**Task details**
Copy each line exactly. Drop every picture.

**Provided data**
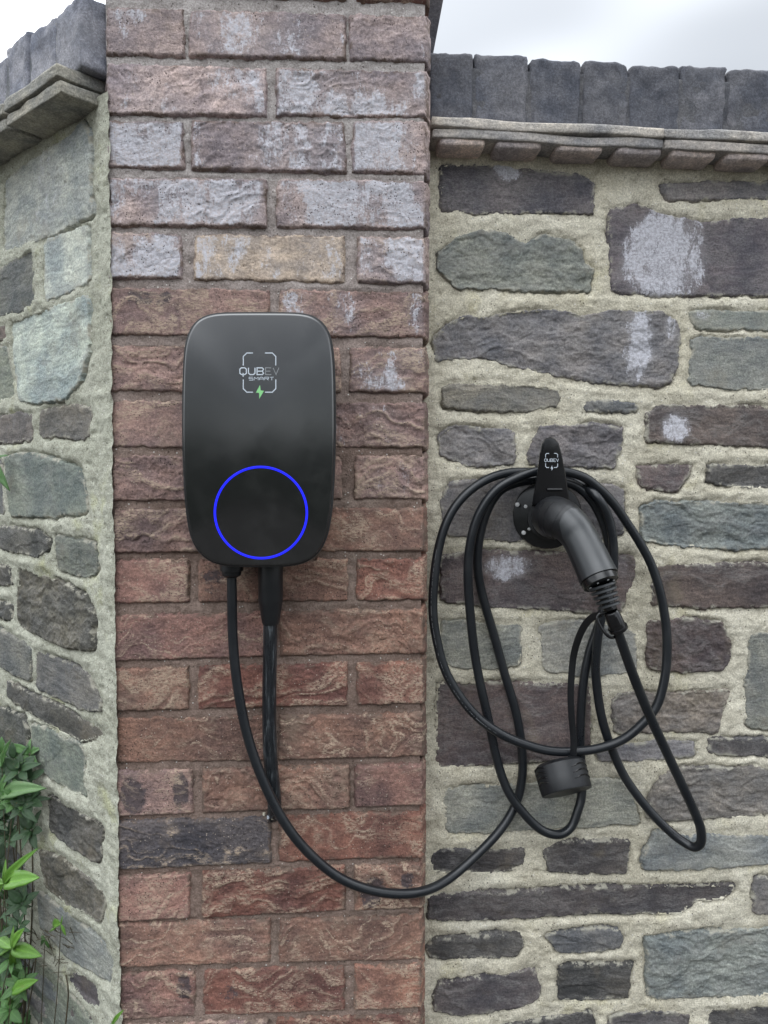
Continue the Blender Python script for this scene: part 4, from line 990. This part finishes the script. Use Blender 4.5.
def fan(px, py, w, tips, col):
    """leaves pointing at given pixels, as the photograph shows them"""
    p = FL.P(px, py, w); stem(p, r=.0009)
    for tx, ty in tips:
        q = FL.P(tx, ty, w+rnd.uniform(-.006, .008)); add_leaf(p, q-p, Vector((rnd.uniform(-.3, .4), -.8, .7)), (q-p).length*1.0, col, .62, 20)
fan(1, 796, .05, [(27, 782), (13, 812), (-14, 780), (4, 768), (-12, 812)], PL_)
fan(2, 768, .05, [(6, 740), (-6, 746)], MD_)
fan(4, 884, .06, [(31, 875), (20, 855), (5, 862), (-14, 880), (-8, 900)], BR_)
fan(12, 948, .06, [(36, 954), (12, 927), (-12, 950), (13, 978), (-6, 935), (19, 930)], BR_)
fan(11, 992, .06, [(32, 980), (-2, 1014)], BR_)
fan(61, 924, .03, [(42, 927), (66, 936), (62, 918)], BR_)
fan(45, 940, .02, [(38, 946), (50, 950), (40, 935)], MD_)
fan(113, 1024, .02, [(119, 1012), (108, 1020)], BR_)
fan(-6, 462, .03, [(3, 452), (2, 476), (4, 486), (-4, 445)], MD_)
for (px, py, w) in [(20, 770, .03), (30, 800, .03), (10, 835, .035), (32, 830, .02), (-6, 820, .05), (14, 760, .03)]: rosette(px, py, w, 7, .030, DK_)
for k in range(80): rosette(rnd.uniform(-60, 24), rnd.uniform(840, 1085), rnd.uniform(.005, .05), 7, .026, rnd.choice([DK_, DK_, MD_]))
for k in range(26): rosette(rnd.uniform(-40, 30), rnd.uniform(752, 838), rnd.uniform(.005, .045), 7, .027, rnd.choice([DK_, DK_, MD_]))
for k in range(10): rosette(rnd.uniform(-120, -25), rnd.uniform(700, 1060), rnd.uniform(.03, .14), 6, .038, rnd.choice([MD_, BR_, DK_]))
for (x0, y0, x1, y1) in ((16, 1024, 34, 962), (28, 1010, 36, 958), (68, 1000, 66, 975)):
    P_ = catmull([FL.P(x0-3, y0+30, .02), FL.P(x0, y0, .02), FL.P((x0+x1)/2+1, (y0+y1)/2, .025), FL.P(x1, y1, .02)], 5)
    part('stem', loft(P_, .0011, 6), M['stem'], sh)
LV.sort(key=lambda t: -t[0])
for _, mt, mi, c in LV[:290]:
    o = bpy.data.objects.new('leaf', LM[mi]); COL.objects.link(o); o.parent = sh; o.matrix_local = mt; o.color = c
rest = [([mt @ v.co+base for v in LM[mi].vertices], [tuple(f.vertices) for f in LM[mi].polygons]) for _, mt, mi, c in LV[290:]]
fo = part('foliage', join(*rest), M['leaf'], sh, sharp=False); fo.color = (*MD_, 1); tag(fo, kind='stuff'); fo.data.attributes.new('rib', 'FLOAT', 'POINT')
# bramble of fine dead twigs
tw = []
for k in range(40):
    p = FL.P(rnd.uniform(28, 75), rnd.uniform(925, 972), rnd.uniform(.005, .03)); d = Vector((rnd.uniform(-1, 1), rnd.uniform(-.4, .2), rnd.uniform(-.5, .8))).normalized()*rnd.uniform(.012, .03)
    tw.append(loft([p, p+d*.5+Vector((0, 0, rnd.uniform(-.003, .003))), p+d], [.0007, .0005, .0003], 5))
tag(part('twigs', join(*tw), M['stem'], sh), kind='stuff')
for o in bpy.data.objects:
    if '_o' in o: del o['_o']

**Result**
Continue the Blender Python script for this scene: part 4, from line 990. This part finishes the script. Use Blender 4.5.
def fan(px, py, w, tips, col):
    """leaves pointing at given pixels, as the photograph shows them"""
    p = FL.P(px, py, w); stem(p, r=.0009)
    for tx, ty in tips:
        q = FL.P(tx, ty, w+rnd.uniform(-.006, .008)); add_leaf(p, q-p, Vector((rnd.uniform(-.3, .4), -.8, .7)), (q-p).length*1.0, col, .62, 20)
fan(1, 796, .05, [(27, 782), (13, 812), (-14, 780), (4, 768), (-12, 812)], PL_)
fan(2, 768, .05, [(6, 740), (-6, 746)], MD_)
fan(4, 884, .06, [(31, 875), (20, 855), (5, 862), (-14, 880), (-8, 900)], BR_)
fan(12, 948, .06, [(36, 954), (12, 927), (-12, 950), (13, 978), (-6, 935), (19, 930)], BR_)
fan(11, 992, .06, [(32, 980), (-2, 1014)], BR_)
fan(61, 924, .03, [(42, 927), (66, 936), (62, 918)], BR_)
fan(45, 940, .02, [(38, 946), (50, 950), (40, 935)], MD_)
fan(113, 1024, .02, [(119, 1012), (108, 1020)], BR_)
fan(-6, 462, .03, [(3, 452), (2, 476), (4, 486), (-4, 445)], MD_)
for (px, py, w) in [(20, 770, .03), (30, 800, .03), (10, 835, .035), (32, 830, .02), (-6, 820, .05), (14, 760, .03)]: rosette(px, py, w, 7, .030, DK_)
for k in range(80): rosette(rnd.uniform(-60, 24), rnd.uniform(840, 1085), rnd.uniform(.005, .05), 7, .026, rnd.choice([DK_, DK_, MD_]))
for k in range(26): rosette(rnd.uniform(-40, 30), rnd.uniform(752, 838), rnd.uniform(.005, .045), 7, .027, rnd.choice([DK_, DK_, MD_]))
for k in range(10): rosette(rnd.uniform(-120, -25), rnd.uniform(700, 1060), rnd.uniform(.03, .14), 6, .038, rnd.choice([MD_, BR_, DK_]))
for (x0, y0, x1, y1) in ((16, 1024, 34, 962), (28, 1010, 36, 958), (68, 1000, 66, 975)):
    P_ = catmull([FL.P(x0-3, y0+30, .02), FL.P(x0, y0, .02), FL.P((x0+x1)/2+1, (y0+y1)/2, .025), FL.P(x1, y1, .02)], 5)
    part('stem', loft(P_, .0011, 6), M['stem'], sh)
LV.sort(key=lambda t: -t[0])
for _, mt, mi, c in LV[:290]:
    o = bpy.data.objects.new('leaf', LM[mi]); COL.objects.link(o); o.parent = sh; o.matrix_local = mt; o.color = c
rest = [([mt @ v.co+base for v in LM[mi].vertices], [tuple(f.vertices) for f in LM[mi].polygons]) for _, mt, mi, c in LV[290:]]
fo = part('foliage', join(*rest), M['leaf'], sh, sharp=False); fo.color = (*MD_, 1); tag(fo, kind='stuff'); fo.data.attributes.new('rib', 'FLOAT', 'POINT')
# bramble of fine dead twigs
tw = []
for k in range(40):
    p = FL.P(rnd.uniform(28, 75), rnd.uniform(925, 972), rnd.uniform(.005, .03)); d = Vector((rnd.uniform(-1, 1), rnd.uniform(-.4, .2), rnd.uniform(-.5, .8))).normalized()*rnd.uniform(.012, .03)
    tw.append(loft([p, p+d*.5+Vector((0, 0, rnd.uniform(-.003, .003))), p+d], [.0007, .0005, .0003], 5))
tag(part('twigs', join(*tw), M['stem'], sh), kind='stuff')
for o in bpy.data.objects:
    if '_o' in o: del o['_o']